Malgré leur importance théorique, les élections régionales au Cameroun suscitent plusieurs critiques :
• Suffrage indirect : l’exclusion des citoyens du processus électoral affaiblit la légitimité démocratique des conseillers régionaux.
• Concentration du pouvoir : le rôle prépondérant du ministère de l’Administration territoriale et des gouverneurs limite l’autonomie réelle des régions.
• Faible transparence : le processus électoral et la gestion des ressources régionales manquent de mécanismes de contrôle citoyen.
• Inégalités territoriales : les disparités entre régions en matière de ressources, d’infrastructures et de capacités techniques risquent d’être accentuées.
Pour que les élections régionales contribuent réellement à la transformation territoriale du Cameroun, plusieurs conditions doivent être réunies :
• Renforcer la participation citoyenne, notamment par une réforme du mode de scrutin.
• Garantir l’autonomie financière des régions, avec des mécanismes de péréquation (système de redistribution destiné à égaliser les charges ou les ressources entre différentes collectivités territoriales) et de transparence budgétaire.
• Former les élus régionaux à la planification, à la gestion publique et à la concertation territoriale.
• Impliquer les acteurs locaux (chefferies, société civile, secteur privé) dans l’élaboration des politiques régionales.
• Évaluer régulièrement l’impact de la décentralisation, à travers des indicateurs de performance et des audits indépendants.

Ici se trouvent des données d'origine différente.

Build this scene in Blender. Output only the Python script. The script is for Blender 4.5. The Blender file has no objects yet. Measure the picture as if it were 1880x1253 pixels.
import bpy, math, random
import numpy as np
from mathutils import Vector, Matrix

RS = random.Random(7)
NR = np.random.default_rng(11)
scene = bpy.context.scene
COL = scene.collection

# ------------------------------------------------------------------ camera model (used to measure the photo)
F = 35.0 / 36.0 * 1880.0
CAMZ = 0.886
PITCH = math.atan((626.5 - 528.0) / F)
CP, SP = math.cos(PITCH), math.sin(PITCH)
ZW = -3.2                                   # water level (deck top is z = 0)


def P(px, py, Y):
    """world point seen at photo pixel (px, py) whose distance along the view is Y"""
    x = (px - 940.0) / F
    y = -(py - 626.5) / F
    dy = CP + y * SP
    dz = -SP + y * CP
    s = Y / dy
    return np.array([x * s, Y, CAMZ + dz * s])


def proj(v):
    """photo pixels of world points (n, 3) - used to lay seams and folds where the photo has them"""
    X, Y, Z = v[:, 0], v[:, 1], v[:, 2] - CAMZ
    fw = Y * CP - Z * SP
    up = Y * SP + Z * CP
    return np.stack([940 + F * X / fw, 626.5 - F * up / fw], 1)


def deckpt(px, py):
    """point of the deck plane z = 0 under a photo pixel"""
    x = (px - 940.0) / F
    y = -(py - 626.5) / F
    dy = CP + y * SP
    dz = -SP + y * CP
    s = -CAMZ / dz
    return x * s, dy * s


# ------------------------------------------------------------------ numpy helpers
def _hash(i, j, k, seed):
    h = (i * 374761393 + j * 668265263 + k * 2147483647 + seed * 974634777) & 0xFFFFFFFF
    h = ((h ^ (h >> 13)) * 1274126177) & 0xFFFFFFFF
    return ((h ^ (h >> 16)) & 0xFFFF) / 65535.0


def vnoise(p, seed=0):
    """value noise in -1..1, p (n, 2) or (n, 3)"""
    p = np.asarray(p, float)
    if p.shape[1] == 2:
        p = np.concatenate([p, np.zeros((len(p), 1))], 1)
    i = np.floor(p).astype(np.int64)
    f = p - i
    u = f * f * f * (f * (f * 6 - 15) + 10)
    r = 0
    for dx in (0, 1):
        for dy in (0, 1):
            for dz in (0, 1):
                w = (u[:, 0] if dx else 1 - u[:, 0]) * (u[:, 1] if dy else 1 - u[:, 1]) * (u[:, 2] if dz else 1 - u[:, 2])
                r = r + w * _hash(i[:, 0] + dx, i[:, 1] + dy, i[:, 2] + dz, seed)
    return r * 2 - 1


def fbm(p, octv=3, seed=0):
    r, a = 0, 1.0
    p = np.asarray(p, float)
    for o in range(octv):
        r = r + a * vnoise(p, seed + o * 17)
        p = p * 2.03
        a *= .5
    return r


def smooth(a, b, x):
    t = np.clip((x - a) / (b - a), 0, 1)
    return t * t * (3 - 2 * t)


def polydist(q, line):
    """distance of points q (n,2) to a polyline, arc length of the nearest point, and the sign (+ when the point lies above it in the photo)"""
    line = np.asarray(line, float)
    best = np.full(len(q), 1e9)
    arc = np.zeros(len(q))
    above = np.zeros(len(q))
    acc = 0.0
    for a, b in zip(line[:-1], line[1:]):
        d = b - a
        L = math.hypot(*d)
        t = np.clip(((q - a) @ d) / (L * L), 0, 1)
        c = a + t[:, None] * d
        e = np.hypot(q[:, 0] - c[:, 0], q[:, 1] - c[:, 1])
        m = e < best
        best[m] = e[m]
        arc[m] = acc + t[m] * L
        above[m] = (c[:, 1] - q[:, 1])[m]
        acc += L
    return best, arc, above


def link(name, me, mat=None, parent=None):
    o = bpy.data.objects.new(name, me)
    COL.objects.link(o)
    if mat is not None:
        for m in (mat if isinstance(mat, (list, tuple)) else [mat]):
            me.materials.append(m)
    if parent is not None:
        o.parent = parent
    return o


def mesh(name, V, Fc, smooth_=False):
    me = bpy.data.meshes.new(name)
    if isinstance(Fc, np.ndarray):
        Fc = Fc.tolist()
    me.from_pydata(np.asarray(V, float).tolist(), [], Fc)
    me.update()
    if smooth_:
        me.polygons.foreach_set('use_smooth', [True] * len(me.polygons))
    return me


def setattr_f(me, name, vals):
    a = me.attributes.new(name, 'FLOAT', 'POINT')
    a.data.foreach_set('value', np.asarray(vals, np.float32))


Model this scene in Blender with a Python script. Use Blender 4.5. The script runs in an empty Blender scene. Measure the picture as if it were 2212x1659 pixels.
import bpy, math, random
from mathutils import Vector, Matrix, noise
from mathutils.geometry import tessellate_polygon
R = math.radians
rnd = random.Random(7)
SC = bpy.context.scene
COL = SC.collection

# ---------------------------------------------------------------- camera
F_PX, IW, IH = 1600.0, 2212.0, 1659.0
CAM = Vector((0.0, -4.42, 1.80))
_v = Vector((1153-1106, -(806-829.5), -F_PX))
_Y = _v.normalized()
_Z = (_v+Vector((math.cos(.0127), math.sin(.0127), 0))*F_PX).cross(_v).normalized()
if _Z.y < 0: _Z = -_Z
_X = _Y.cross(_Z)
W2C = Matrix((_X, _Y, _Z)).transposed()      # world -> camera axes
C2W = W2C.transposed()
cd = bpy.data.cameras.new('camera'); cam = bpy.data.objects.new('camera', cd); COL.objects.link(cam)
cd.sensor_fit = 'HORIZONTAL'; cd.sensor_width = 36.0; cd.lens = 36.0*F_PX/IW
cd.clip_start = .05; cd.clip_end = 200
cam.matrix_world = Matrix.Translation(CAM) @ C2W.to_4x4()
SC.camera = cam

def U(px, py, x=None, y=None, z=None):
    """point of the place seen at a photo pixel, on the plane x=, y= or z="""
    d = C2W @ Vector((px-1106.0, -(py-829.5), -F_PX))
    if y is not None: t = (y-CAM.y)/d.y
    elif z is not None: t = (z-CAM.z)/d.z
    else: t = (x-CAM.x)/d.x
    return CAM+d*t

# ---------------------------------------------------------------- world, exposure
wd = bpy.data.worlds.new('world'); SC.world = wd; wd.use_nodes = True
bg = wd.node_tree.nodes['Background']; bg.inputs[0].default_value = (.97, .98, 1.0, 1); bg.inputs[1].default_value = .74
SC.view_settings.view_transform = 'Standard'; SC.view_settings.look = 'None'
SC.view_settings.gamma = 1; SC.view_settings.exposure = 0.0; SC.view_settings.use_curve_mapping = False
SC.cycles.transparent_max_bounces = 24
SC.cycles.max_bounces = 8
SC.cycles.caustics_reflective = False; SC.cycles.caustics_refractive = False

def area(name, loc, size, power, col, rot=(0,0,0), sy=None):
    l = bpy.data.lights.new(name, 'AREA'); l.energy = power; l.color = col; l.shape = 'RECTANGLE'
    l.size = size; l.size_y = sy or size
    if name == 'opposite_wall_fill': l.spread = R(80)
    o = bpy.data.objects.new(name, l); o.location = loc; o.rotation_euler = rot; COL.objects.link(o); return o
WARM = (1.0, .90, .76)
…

Les élections régionales du 6 décembre constituent une avancée institutionnelle significative dans le processus de décentralisation au Cameroun. Toutefois, leur portée dépendra de la volonté politique de transférer effectivement les compétences, de la capacité des régions à exercer leurs prérogatives, et de l’implication des citoyens dans la gouvernance locale. Au-delà du vote, c’est une nouvelle culture politique qu’il faut construire, fondée sur la proximité, la redevabilité et la valorisation des dynamiques territoriales.